There's no one else here at the moment, but in the evening this table brims and bubbles with commotion. My wife and I have three daughters, and one of the most important rules we have is that everyone has to be present at the dinner table who is home.
It doesn't matter how much homework there is; whether the book sits at the zenith of literature, or its nadir; if you're so full of energy that you can't sit still; or even if you ate already at a friend's house. Dinner time is family time. Attendance is mandatory.
Thus it was that last night the girls sang a medley that ran through "Before He Cheats," "Set Fire to the Rain," selections from "Hamilton" and a dozen other songs. They sang in harmony and they sang over each other, but either way they were having a blast.

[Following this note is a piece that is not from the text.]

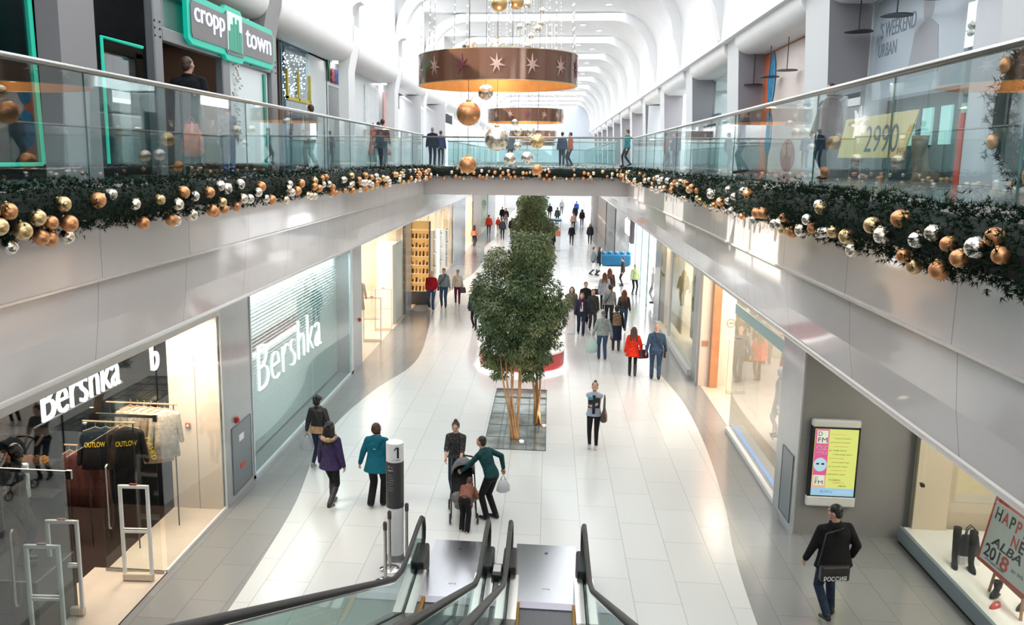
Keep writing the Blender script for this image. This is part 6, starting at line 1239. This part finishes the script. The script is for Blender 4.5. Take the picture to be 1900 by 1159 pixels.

Sometimes at dinner the girls encourage each other, and sometimes they instigate. Often the youngest will switch from egging one sister on to egging on the other. Doesn't matter. I wouldn't trade a moment of it away.
The girls raise such a din that it can be a lost cause trying to communicate, but amid all the hullabaloo that they whoop up together, the girls are forging the same adamantine bonds that my brothers and I forged more than 30 years ago. They're one another's best friends, with a circle knit so tightly that no one and nothing can tear it apart.
Sisters can have a powerful bond because they were born to the same parents, but luckily there are times God sends us other kindred born to different parents, in a different culture, or from a different walk of life. Born together or discovered separately, the unbreakable relationship is something to be treasured and never cast aside.
There are times that it's the only thing that makes this life bearable.